■ **Work to be completed**: Pull out from the material below all lines with "scene".
########################################
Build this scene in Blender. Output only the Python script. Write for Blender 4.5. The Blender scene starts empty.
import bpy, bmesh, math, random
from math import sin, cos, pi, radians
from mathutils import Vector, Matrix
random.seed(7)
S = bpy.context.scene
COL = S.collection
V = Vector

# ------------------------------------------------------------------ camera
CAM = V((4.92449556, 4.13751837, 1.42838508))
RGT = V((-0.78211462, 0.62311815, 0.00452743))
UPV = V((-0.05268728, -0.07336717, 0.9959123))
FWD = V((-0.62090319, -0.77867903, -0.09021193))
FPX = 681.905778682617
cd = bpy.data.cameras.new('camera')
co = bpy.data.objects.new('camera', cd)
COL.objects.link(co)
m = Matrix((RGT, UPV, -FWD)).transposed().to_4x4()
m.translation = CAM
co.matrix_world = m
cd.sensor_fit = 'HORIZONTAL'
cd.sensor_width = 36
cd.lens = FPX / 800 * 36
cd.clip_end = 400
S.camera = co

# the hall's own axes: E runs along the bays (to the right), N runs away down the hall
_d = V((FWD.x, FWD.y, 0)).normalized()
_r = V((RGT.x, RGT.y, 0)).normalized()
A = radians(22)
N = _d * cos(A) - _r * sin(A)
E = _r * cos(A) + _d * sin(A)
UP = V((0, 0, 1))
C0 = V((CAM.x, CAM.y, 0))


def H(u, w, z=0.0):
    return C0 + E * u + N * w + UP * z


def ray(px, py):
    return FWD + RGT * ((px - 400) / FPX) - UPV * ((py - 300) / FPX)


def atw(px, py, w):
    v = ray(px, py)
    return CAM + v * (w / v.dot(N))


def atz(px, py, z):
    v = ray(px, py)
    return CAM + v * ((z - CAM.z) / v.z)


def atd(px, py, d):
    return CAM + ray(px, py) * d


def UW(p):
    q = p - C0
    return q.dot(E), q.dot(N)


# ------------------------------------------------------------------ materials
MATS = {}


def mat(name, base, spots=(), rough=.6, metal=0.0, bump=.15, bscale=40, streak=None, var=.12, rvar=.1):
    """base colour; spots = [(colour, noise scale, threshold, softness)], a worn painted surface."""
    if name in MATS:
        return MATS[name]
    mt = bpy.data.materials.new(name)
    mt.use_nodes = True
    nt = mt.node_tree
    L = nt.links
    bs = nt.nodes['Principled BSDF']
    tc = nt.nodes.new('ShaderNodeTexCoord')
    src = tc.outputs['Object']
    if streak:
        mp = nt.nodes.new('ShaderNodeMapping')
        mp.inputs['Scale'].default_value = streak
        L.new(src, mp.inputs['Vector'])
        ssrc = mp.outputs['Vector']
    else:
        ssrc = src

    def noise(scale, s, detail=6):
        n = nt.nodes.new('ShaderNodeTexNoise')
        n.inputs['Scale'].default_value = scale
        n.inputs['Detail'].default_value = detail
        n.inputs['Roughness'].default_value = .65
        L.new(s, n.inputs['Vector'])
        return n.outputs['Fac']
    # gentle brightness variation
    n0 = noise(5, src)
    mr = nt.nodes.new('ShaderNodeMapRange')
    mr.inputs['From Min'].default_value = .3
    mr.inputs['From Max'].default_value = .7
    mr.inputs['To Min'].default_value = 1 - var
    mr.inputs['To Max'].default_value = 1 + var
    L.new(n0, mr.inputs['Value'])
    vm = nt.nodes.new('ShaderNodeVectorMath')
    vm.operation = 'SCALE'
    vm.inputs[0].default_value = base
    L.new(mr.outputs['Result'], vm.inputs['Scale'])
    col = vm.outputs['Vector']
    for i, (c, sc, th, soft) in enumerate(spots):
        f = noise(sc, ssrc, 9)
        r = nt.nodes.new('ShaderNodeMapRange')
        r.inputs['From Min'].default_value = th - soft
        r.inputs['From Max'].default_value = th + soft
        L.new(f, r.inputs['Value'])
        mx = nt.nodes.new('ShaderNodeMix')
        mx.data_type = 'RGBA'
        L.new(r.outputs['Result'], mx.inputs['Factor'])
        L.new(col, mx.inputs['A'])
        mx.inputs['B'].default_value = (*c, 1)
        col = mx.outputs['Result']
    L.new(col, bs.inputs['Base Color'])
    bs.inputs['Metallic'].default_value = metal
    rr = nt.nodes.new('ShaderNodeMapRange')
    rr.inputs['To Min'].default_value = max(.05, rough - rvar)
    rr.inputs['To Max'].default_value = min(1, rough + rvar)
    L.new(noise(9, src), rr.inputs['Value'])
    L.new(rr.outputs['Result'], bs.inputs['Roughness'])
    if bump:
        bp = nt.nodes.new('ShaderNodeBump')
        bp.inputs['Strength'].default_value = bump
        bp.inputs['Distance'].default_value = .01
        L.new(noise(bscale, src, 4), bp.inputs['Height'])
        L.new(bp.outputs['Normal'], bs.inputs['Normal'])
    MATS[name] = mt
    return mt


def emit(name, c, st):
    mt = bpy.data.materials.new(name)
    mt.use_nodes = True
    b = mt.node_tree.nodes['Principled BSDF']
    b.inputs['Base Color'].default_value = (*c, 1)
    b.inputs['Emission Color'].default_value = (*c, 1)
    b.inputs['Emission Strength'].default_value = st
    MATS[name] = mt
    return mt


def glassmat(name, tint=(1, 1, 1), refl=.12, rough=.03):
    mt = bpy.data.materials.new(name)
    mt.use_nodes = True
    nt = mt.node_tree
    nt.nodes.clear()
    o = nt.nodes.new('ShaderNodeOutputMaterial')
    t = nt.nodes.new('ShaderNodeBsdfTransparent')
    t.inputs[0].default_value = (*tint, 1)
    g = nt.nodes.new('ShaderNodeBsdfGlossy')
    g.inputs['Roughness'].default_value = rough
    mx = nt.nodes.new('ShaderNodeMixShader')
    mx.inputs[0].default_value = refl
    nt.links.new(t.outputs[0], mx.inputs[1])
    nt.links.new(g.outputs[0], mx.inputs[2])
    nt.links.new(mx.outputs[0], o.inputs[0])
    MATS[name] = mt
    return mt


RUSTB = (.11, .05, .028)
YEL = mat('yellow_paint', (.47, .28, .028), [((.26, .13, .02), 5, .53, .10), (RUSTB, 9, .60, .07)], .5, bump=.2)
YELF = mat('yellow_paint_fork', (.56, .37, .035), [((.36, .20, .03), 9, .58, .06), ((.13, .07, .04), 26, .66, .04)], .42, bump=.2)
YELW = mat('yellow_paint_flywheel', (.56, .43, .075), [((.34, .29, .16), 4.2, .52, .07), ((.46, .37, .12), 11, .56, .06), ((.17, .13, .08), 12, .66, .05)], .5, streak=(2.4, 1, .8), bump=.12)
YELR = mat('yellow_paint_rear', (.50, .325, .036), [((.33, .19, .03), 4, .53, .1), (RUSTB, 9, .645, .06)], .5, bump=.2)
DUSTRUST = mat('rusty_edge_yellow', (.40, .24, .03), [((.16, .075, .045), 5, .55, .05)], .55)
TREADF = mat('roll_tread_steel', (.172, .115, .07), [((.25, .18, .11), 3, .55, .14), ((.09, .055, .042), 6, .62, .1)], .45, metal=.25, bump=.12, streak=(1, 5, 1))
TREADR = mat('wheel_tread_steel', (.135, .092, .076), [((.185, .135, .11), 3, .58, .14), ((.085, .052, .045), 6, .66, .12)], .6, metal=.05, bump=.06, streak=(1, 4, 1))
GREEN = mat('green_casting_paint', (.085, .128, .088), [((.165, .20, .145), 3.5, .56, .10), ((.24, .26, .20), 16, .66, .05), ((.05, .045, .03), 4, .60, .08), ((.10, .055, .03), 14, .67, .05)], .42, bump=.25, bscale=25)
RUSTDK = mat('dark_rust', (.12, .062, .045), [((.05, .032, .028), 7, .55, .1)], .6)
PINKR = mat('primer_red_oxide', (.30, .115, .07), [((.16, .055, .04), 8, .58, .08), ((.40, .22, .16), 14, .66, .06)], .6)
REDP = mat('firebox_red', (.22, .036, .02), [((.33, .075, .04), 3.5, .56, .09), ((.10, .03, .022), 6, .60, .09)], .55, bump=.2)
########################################
■ **Response to the exercise**:
Build this scene in Blender. Output only the Python script. Write for Blender 4.5. The Blender scene starts empty.
S = bpy.context.scene